Show each line of the data below that has the string "part" in it.

## Information provided
-- START --

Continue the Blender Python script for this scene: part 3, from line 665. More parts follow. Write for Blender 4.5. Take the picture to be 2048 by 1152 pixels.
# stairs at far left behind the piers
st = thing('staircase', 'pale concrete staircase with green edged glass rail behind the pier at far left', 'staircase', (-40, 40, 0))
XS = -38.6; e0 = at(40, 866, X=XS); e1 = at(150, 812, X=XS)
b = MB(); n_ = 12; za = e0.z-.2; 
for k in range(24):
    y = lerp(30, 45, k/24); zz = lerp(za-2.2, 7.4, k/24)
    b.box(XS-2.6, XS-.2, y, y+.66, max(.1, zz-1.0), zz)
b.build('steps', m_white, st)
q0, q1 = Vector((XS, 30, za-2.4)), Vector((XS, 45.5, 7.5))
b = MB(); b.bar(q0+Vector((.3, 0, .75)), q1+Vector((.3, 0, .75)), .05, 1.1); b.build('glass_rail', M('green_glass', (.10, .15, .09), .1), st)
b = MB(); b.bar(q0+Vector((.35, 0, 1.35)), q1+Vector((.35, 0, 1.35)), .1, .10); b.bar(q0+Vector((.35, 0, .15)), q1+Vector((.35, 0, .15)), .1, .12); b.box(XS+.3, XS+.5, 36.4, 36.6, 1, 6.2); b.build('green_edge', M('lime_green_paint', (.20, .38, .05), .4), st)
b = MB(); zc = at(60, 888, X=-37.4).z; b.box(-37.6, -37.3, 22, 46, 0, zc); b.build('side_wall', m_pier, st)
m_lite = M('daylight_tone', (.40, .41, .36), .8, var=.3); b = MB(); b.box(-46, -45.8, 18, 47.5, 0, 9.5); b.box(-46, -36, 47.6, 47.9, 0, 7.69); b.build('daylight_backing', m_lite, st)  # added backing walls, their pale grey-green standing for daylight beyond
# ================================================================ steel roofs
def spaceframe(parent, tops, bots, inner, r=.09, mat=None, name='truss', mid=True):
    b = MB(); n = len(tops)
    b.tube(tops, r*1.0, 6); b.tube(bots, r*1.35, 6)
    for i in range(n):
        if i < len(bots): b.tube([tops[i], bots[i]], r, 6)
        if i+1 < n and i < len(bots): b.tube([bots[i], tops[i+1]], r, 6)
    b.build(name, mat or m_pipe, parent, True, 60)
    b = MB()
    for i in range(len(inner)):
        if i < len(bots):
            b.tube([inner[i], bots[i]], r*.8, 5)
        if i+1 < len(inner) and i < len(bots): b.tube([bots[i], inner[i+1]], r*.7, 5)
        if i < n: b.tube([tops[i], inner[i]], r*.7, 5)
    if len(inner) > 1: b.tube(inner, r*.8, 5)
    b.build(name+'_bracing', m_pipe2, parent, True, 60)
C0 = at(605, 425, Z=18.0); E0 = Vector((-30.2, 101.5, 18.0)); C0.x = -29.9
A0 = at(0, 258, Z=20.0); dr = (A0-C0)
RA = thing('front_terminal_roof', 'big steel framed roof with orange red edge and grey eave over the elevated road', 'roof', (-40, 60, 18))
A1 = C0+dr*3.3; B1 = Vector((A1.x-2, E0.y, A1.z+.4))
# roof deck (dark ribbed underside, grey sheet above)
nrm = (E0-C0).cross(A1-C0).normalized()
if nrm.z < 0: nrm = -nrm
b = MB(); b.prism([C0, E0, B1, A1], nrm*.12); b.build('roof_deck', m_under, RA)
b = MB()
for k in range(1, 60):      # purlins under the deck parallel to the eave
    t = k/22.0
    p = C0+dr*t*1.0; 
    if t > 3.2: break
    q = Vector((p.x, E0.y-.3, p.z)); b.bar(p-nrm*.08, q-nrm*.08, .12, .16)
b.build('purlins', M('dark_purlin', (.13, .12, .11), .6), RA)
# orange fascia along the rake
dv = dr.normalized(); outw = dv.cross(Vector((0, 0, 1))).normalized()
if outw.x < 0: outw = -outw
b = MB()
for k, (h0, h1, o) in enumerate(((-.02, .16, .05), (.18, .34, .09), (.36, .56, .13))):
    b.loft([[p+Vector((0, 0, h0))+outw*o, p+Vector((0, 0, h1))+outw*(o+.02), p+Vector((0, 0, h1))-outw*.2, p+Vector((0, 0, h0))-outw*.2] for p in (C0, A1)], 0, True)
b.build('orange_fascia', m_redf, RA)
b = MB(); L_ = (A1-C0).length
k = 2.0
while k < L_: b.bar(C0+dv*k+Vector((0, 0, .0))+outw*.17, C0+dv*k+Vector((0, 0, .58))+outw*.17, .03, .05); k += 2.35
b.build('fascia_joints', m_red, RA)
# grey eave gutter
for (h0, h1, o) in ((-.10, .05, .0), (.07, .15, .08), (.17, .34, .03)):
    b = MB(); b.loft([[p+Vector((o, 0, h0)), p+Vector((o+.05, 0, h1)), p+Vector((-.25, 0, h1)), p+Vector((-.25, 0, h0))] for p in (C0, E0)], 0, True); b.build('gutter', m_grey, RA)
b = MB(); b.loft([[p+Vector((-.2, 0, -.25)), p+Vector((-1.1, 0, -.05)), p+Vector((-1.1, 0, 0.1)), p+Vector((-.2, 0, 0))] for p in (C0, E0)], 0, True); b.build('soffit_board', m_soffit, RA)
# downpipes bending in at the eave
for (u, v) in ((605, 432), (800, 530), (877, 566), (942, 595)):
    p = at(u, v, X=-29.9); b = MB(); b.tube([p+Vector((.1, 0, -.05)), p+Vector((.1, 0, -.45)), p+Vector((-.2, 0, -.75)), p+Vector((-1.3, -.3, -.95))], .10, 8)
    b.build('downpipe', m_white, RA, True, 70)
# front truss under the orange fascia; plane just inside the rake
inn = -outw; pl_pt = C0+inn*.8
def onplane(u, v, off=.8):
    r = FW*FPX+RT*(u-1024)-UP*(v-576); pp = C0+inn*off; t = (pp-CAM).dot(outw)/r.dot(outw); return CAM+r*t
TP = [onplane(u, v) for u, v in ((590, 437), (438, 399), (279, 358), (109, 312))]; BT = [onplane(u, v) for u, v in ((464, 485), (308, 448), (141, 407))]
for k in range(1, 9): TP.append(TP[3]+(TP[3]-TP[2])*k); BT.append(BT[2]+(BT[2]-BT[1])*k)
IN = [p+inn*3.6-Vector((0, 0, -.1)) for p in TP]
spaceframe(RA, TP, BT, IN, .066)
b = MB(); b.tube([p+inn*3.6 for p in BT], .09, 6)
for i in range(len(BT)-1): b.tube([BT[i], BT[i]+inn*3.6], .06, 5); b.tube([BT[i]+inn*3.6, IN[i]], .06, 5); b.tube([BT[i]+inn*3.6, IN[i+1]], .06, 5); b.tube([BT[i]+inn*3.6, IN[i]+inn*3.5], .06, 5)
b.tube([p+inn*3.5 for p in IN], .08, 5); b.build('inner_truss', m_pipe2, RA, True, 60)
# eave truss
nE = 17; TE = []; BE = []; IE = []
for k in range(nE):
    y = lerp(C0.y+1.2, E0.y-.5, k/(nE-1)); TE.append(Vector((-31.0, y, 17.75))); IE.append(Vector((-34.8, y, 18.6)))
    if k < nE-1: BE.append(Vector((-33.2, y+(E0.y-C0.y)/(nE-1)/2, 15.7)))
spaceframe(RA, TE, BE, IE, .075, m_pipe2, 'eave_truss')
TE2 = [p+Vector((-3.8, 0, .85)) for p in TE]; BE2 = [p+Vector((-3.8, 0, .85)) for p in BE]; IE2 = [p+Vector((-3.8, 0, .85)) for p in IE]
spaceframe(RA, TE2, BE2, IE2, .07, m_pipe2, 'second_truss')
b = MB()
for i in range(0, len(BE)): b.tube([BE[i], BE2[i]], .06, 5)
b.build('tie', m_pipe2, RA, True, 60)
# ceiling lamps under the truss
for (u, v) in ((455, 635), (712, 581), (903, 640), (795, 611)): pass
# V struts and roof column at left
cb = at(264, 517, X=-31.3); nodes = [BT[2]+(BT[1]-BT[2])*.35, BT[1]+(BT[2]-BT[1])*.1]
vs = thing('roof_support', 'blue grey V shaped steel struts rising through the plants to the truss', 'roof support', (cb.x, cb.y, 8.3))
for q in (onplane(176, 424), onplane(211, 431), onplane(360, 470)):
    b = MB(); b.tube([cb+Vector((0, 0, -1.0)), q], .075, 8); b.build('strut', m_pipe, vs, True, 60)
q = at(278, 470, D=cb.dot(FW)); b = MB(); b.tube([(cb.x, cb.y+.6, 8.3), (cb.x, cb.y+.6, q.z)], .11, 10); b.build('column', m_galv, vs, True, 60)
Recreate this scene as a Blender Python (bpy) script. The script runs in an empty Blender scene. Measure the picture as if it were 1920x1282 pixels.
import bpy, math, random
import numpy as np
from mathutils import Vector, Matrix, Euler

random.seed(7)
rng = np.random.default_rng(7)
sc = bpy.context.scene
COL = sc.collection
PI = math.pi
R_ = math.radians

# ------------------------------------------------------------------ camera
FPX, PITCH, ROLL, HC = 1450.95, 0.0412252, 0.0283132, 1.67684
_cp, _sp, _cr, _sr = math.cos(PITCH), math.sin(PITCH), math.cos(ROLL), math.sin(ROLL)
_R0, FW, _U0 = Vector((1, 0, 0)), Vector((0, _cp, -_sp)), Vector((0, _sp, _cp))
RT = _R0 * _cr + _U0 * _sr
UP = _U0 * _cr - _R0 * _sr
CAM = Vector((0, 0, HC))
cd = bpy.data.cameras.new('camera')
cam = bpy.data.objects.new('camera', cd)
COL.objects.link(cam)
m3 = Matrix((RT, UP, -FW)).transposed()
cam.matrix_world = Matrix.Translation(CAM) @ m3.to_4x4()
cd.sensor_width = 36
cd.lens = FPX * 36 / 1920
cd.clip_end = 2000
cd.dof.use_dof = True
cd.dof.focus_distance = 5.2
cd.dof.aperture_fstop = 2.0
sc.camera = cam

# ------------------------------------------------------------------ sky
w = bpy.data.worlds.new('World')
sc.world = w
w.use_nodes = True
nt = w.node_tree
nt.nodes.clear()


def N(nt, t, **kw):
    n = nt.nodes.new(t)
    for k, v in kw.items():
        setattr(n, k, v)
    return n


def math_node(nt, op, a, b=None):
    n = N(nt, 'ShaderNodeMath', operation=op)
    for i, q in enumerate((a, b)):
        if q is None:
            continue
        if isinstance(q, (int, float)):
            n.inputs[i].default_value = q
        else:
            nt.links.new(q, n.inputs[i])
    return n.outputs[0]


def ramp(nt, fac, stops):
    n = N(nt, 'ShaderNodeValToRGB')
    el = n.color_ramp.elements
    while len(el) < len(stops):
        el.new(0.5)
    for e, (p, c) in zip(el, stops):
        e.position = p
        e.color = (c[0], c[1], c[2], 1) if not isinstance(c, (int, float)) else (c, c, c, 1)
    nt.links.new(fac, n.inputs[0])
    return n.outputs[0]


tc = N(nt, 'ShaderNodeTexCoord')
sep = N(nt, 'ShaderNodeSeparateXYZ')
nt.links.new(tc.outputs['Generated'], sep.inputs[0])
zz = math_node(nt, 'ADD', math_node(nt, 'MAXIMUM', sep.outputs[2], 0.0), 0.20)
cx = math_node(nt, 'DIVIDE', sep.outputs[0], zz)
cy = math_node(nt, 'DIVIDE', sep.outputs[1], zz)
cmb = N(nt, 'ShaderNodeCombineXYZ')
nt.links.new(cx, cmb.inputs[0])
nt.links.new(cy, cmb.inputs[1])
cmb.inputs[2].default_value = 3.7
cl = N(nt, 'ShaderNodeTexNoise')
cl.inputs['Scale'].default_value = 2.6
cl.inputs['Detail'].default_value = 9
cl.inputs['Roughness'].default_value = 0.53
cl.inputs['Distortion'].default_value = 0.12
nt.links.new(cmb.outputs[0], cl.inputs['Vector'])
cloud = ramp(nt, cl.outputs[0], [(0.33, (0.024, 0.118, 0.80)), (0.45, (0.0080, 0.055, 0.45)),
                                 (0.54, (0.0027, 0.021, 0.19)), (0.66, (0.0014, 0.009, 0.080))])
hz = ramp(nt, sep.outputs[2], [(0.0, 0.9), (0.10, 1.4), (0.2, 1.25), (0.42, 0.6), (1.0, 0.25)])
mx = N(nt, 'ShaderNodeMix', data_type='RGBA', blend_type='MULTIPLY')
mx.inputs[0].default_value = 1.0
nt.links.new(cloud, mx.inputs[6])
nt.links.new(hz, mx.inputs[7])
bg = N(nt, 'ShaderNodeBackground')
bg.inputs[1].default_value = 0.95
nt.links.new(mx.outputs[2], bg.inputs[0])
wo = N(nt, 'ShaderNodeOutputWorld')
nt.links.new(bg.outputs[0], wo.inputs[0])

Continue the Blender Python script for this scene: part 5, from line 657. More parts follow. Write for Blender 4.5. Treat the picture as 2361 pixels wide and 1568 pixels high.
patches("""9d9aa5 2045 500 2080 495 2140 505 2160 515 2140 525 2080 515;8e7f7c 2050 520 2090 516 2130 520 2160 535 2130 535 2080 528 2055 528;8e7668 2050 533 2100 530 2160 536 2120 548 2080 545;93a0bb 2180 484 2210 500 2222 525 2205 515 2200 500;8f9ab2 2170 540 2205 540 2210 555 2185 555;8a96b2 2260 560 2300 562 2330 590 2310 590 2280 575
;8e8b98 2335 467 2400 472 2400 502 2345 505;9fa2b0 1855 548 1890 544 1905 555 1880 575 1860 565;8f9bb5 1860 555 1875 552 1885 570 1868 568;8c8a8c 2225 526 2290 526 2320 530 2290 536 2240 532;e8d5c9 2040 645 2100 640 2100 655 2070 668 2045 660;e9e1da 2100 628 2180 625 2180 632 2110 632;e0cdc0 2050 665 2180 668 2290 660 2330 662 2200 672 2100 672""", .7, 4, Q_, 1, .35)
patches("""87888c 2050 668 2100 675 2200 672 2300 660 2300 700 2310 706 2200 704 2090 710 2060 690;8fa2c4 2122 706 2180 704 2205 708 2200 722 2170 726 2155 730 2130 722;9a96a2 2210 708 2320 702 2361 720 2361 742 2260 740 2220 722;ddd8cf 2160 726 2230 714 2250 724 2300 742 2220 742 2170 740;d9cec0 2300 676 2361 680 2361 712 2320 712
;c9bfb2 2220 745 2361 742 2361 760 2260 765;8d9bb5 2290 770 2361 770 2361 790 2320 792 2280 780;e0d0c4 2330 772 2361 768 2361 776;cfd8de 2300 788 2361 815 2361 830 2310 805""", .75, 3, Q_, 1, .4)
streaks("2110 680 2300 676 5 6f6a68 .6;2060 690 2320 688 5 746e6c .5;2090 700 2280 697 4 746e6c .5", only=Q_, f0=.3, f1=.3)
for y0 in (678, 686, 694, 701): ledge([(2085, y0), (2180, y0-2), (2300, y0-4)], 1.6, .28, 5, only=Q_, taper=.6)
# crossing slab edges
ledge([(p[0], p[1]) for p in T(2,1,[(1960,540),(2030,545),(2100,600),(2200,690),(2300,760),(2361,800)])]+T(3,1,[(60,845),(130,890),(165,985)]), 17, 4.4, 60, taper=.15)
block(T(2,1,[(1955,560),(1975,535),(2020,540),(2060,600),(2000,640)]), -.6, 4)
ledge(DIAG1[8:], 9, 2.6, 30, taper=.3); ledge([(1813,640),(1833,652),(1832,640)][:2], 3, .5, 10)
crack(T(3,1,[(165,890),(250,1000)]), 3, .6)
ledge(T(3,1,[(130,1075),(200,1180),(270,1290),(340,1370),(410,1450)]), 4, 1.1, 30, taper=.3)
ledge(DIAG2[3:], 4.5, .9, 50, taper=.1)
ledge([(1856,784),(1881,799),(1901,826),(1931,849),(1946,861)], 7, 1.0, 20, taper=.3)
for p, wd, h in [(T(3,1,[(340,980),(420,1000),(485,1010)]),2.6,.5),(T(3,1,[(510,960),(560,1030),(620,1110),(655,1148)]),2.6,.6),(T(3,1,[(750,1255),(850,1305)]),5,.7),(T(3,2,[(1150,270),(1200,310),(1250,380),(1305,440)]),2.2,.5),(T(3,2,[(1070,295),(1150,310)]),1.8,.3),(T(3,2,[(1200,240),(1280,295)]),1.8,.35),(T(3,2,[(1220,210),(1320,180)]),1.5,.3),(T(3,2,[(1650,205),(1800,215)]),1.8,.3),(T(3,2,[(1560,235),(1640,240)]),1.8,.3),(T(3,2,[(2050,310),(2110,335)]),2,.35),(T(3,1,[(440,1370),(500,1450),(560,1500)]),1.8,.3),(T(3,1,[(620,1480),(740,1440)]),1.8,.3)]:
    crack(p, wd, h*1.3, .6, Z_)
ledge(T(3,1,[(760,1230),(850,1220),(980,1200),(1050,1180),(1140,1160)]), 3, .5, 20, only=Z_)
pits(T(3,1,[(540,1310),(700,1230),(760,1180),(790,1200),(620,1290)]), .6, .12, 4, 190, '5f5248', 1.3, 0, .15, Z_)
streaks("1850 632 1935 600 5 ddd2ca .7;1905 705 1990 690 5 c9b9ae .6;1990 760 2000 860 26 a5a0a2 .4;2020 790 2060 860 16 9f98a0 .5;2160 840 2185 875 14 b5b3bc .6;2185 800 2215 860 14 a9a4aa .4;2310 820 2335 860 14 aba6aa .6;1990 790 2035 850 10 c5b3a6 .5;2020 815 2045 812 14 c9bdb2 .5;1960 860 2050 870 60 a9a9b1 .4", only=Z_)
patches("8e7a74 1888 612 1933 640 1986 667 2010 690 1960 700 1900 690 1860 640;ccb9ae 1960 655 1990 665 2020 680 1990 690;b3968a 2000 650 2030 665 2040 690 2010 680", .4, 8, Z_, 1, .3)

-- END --

## The reply
Continue the Blender Python script for this scene: part 3, from line 665. More parts follow. Write for Blender 4.5. Take the picture to be 2048 by 1152 pixels.
Continue the Blender Python script for this scene: part 5, from line 657. More parts follow. Write for Blender 4.5. Treat the picture as 2361 pixels wide and 1568 pixels high.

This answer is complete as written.